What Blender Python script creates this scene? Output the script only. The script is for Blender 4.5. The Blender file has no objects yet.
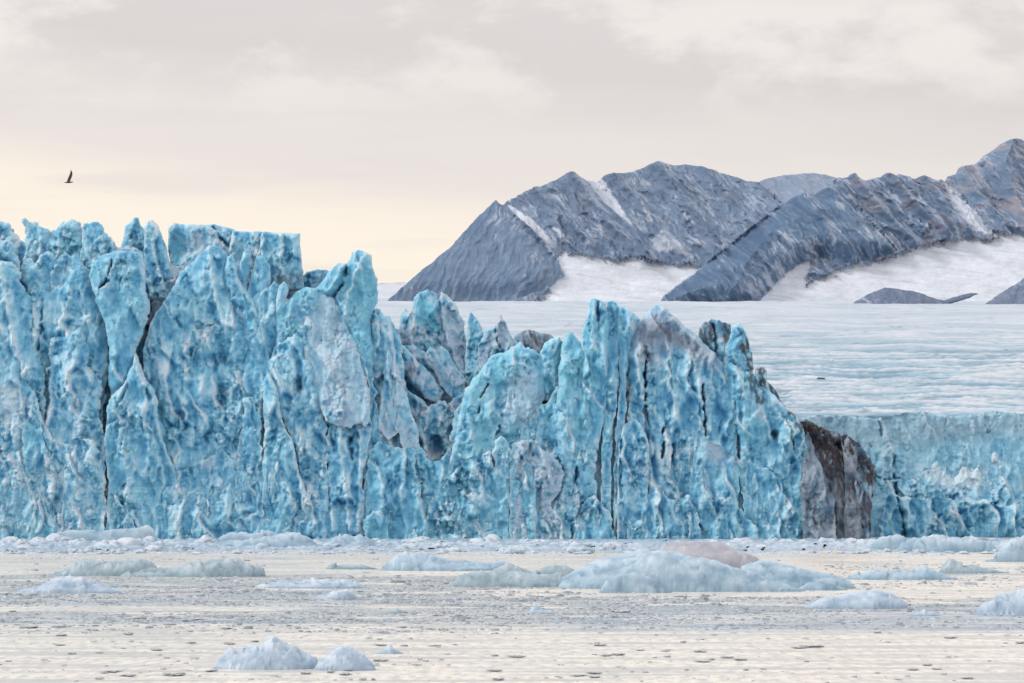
import bpy, math, random
import numpy as np

# ------------------------------------------------------------------ camera maths
F = 2844.44          # focal length in pixels (100 mm lens on a 36 mm sensor, 1024 px)
CX, HY = 512.0, 483.0  # principal column, row of the horizon
CAMZ = 8.0
PX = 0.1424          # metres per photo pixel at the ice front (about 405 m away)
scene = bpy.context.scene
col = scene.collection
rng = random.Random(7)

def at(px, py, Y):
    return ((px - CX) / F * Y, Y, CAMZ + (HY - py) / F * Y)

# ------------------------------------------------------------------ noise (numpy)
def _h(ix, iy, s):
    ix = ix.astype(np.int64); iy = iy.astype(np.int64)
    n = (ix * 374761393 + iy * 668265263 + s * 974634777) & 0xFFFFFFFF
    n = ((n ^ (n >> 13)) * 1274126177) & 0xFFFFFFFF
    n = ((n ^ (n >> 16)) * 2246822519) & 0xFFFFFFFF
    return (n ^ (n >> 15)) / 4294967296.0

def perlin(x, y, s=0):
    xi = np.floor(x); yi = np.floor(y); fx = x - xi; fy = y - yi
    u = fx * fx * fx * (fx * (fx * 6 - 15) + 10); v = fy * fy * fy * (fy * (fy * 6 - 15) + 10)
    def g(ox, oy):
        a = _h(xi + ox, yi + oy, s) * 2 * np.pi
        return np.cos(a) * (fx - ox) + np.sin(a) * (fy - oy)
    a = g(0, 0); b = g(1, 0); c = g(0, 1); d = g(1, 1)
    return (a + (b - a) * u + (c - a) * v + (a - b - c + d) * u * v) * 1.5

def fbm(x, y, o=4, s=0, gain=.5):
    t = 0; a = 1; n = 0
    for i in range(o):
        t = t + a * perlin(x, y, s + i * 17); n += a; a *= gain; x = x * 2.03 + 11.3; y = y * 2.03 + 5.7
    return t / n

def ridged(x, y, o=3, s=0):
    t = 0; a = 1; n = 0
    for i in range(o):
        r = 1 - np.abs(perlin(x, y, s + i * 31)) * 1.6
        t = t + a * np.clip(r, 0, 1) ** 2; n += a; a *= .5; x = x * 2.1 + 3.1; y = y * 2.1 + 8.7
    return t / n

def facets(x, y, s=0):
    """blocky broken planes: each Voronoi cell is a tilted plane"""
    xi = np.floor(x); yi = np.floor(y)
    best = np.full(x.shape, 9.); val = np.zeros(x.shape); sec = np.full(x.shape, 9.)
    for oy in (-1, 0, 1):
        for ox in (-1, 0, 1):
            cx = xi + ox; cy = yi + oy
            px = cx + _h(cx, cy, s); py = cy + _h(cx, cy, s + 5)
            dx = x - px; dy = y - py; d = dx * dx + dy * dy
            v = (_h(cx, cy, s + 9) - .5) * 1.1 + (_h(cx, cy, s + 12) - .5) * 2.6 * dx + (_h(cx, cy, s + 15) - .5) * 1.8 * dy
            m = d < best
            sec = np.where(m, best, np.minimum(sec, d)); val = np.where(m, v, val); best = np.where(m, d, best)
    e = np.sqrt(sec) - np.sqrt(best)
    return val, e

def folds(U, V, per, s, run=45.):
    """overhanging curtains of ice: each rises slowly to the right and ends in a sharp edge"""
    ph = (U + per * .9 * fbm(U / (per * 3), V / (per * 2.6), 3, s) + per * .20 * fbm(U / per, V / per, 2, s + 1)) / per
    c = np.floor(ph); f = ph - c
    a = np.clip(.25 + 1.7 * perlin(V / run + _h(c, c * 0, s + 2) * 50, c * 7.31, s + 3), 0, 1)
    a0 = np.clip(.25 + 1.7 * perlin(V / run + _h(c - 1, c * 0, s + 2) * 50, (c - 1) * 7.31, s + 3), 0, 1)
    return a * f ** 1.25 * (1 - sstep(.93, 1, f)), a * sstep(.84, .95, f), a0 * np.exp(-f * 7)

def blur(a, r):
    r = max(1, int(r))
    for ax in (0, 1):
        for _ in range(2):
            p = np.concatenate([np.repeat(np.take(a, [0], ax), r + 1, ax), a, np.repeat(np.take(a, [-1], ax), r, ax)], ax)
            c = np.cumsum(p, ax)
            n = a.shape[ax]
            hi = np.take(c, np.arange(2 * r + 1, 2 * r + 1 + n), ax); lo = np.take(c, np.arange(0, n), ax)
            a = (hi - lo) / (2 * r + 1)
    return a

def sstep(a, b, x):
    t = np.clip((x - a) / (b - a), 0, 1); return t * t * (3 - 2 * t)

def poly_sdf(U, V, P):
    """signed distance, positive inside"""
    P = np.array(P, float); n = len(P)
    d = np.full(U.shape, 1e18); ins = np.zeros(U.shape, bool)
    for i in range(n):
        ax, ay = P[i]; bx, by = P[(i + 1) % n]
        ex, ey = bx - ax, by - ay
        L = ex * ex + ey * ey + 1e-12
        t = np.clip(((U - ax) * ex + (V - ay) * ey) / L, 0, 1)
        dd = (U - ax - t * ex) ** 2 + (V - ay - t * ey) ** 2
        d = np.minimum(d, dd)
        c = (ay > V) != (by > V)
        xx = ex * (V - ay) / (ey if abs(ey) > 1e-9 else 1e-9) + ax
        ins ^= c & (U < xx)
    return np.where(ins, np.sqrt(d), -np.sqrt(d))

def line_dist(U, V, P):
    d = np.full(U.shape, 1e18)
    for (ax, ay), (bx, by) in zip(P[:-1], P[1:]):
        ex, ey = bx - ax, by - ay
        L = ex * ex + ey * ey + 1e-12
        t = np.clip(((U - ax) * ex + (V - ay) * ey) / L, 0, 1)
        d = np.minimum(d, (U - ax - t * ex) ** 2 + (V - ay - t * ey) ** 2)
    return np.sqrt(d)

def ramp(t, stops):
    t = np.clip(t, stops[0][0], stops[-1][0])
    xs = [s[0] for s in stops]
    return np.stack([np.interp(t, xs, [s[1][k] for s in stops]) for k in range(3)], -1)

def mixc(a, b, m):
    m = np.clip(m, 0, 1)[..., None]
    return a * (1 - m) + np.array(b) * m

# ------------------------------------------------------------------ object helpers
def tag(o, label=None, cat=None, group=None, kind=None):
    if label: o['label'] = label
    if cat: o['category'] = cat
    if group: o['group'] = group
    if kind: o['kind'] = kind
    return o

def empty(name, loc, label, cat, group=None):
    o = bpy.data.objects.new(name, None); col.objects.link(o); o.location = loc
    o.empty_display_size = 1
    return tag(o, label, cat, group)

def make_mesh(name, V, Fq, C, mat, parent=None, loc=(0, 0, 0), smooth=True):
    me = bpy.data.meshes.new(name)
    V = np.asarray(V, np.float32); Fq = np.asarray(Fq, np.int32)
    k = Fq.shape[1]
    me.vertices.add(len(V)); me.vertices.foreach_set('co', V.ravel())
    me.loops.add(Fq.size); me.loops.foreach_set('vertex_index', Fq.ravel())
    me.polygons.add(len(Fq))
    me.polygons.foreach_set('loop_start', np.arange(0, Fq.size, k, dtype=np.int32))
    me.polygons.foreach_set('use_smooth', np.full(len(Fq), smooth))
    if C is not None:
        at_ = me.color_attributes.new('Col', 'FLOAT_COLOR', 'POINT')
        c4 = np.ones((len(V), 4), np.float32); c4[:, :C.shape[1]] = C
        at_.data.foreach_set('color', c4.ravel())
    me.update(calc_edges=True); me.validate()
    me.materials.append(mat)
    o = bpy.data.objects.new(name, me); col.objects.link(o)
    if parent:
        o.parent = parent
        o.location = (loc[0] - parent.location[0], loc[1] - parent.location[1], loc[2] - parent.location[2])
    else:
        o.location = loc
    return o

def grid_faces(keep):
    """quads of a 2-D grid whose four corners are kept; returns faces and index map"""
    idx = -np.ones(keep.shape, np.int64)
    q = keep[:-1, :-1] & keep[1:, :-1] & keep[:-1, 1:] & keep[1:, 1:]
    used = np.zeros(keep.shape, bool)
    used[:-1, :-1] |= q; used[1:, :-1] |= q; used[:-1, 1:] |= q; used[1:, 1:] |= q
    idx[used] = np.arange(used.sum())
    a = idx[:-1, :-1][q]; b = idx[:-1, 1:][q]; c = idx[1:, 1:][q]; d = idx[1:, :-1][q]
    return np.stack([a, b, c, d], 1), used

# ------------------------------------------------------------------ materials
def mat_new(name):
    m = bpy.data.materials.new(name); m.use_nodes = True
    nt = m.node_tree; b = nt.nodes['Principled BSDF']
    return m, nt, b

def nd(nt, t, **kw):
    n = nt.nodes.new(t)
    for k, v in kw.items():
        if k in n.inputs: n.inputs[k].default_value = v
        else: setattr(n, k, v)
    return n

def attr_material(name, fine=2.0, contrast=.35, bump=.25, bdist=.15, rough=.55, sss=0.0, spec=.35, zsq=.6):
    m, nt, b = mat_new(name)
    L = nt.links.new
    a = nd(nt, 'ShaderNodeAttribute', attribute_name='Col')
    tc = nd(nt, 'ShaderNodeTexCoord')
    mp = nd(nt, 'ShaderNodeMapping'); mp.inputs['Scale'].default_value = (1, 1, zsq)
    L(tc.outputs['Object'], mp.inputs['Vector'])
    n1 = nd(nt, 'ShaderNodeTexNoise', Scale=fine, Detail=7.0, Roughness=.65)
    n2 = nd(nt, 'ShaderNodeTexNoise', Scale=fine * .23, Detail=5.0, Roughness=.6)
    L(mp.outputs[0], n1.inputs['Vector']); L(mp.outputs[0], n2.inputs['Vector'])
    mr = nd(nt, 'ShaderNodeMapRange'); mr.inputs['From Min'].default_value = .3; mr.inputs['From Max'].default_value = .7
    mr.inputs['To Min'].default_value = 1 - contrast; mr.inputs['To Max'].default_value = 1 + contrast
    ad = nd(nt, 'ShaderNodeMath', operation='ADD'); hf = nd(nt, 'ShaderNodeMath', operation='MULTIPLY'); hf.inputs[1].default_value = .5
    L(n1.outputs['Fac'], ad.inputs[0]); L(n2.outputs['Fac'], ad.inputs[1]); L(ad.outputs[0], hf.inputs[0]); L(hf.outputs[0], mr.inputs['Value'])
    vm = nd(nt, 'ShaderNodeVectorMath', operation='SCALE')
    L(a.outputs['Color'], vm.inputs[0]); L(mr.outputs[0], vm.inputs['Scale'])
    L(vm.outputs[0], b.inputs['Base Color'])
    bp = nd(nt, 'ShaderNodeBump', Strength=bump, Distance=bdist)
    L(n1.outputs['Fac'], bp.inputs['Height']); L(bp.outputs[0], b.inputs['Normal'])
    b.inputs['Roughness'].default_value = rough
    b.inputs['Specular IOR Level'].default_value = spec
    if sss:
        b.inputs['Subsurface Weight'].default_value = sss
        b.inputs['Subsurface Radius'].default_value = (.3, .8, 1.2)
        b.inputs['Subsurface Scale'].default_value = .6
    return m

ICE = attr_material('glacier_ice', 3.6, .12, .8, .3, .45, sss=.08)
BERG = attr_material('floating_ice', 2.4, .10, .5, .14, .35, zsq=1.6)
ROCK = attr_material('frosted_rock', .05, .18, .6, 6.0, .9, spec=.1, zsq=1)
SNOW = attr_material('snow_and_firn', .02, .05, .3, 3.0, .8, spec=.1, zsq=1)
R_ = math.radians
FIRN = attr_material('glacier_surface_ice', .6, .10, .3, .3, .7, spec=.2, zsq=1)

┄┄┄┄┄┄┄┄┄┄

◆ PROBLEM DETAILS ◆
Starting with the first line of the data above and ending with the line containing "import numpy as np", please restate every line exactly, leaving images out.

◆ TASK RESPONSE ◆
What Blender Python script creates this scene? Output the script only. The script is for Blender 4.5. The Blender file has no objects yet.
import bpy, math, random
import numpy as np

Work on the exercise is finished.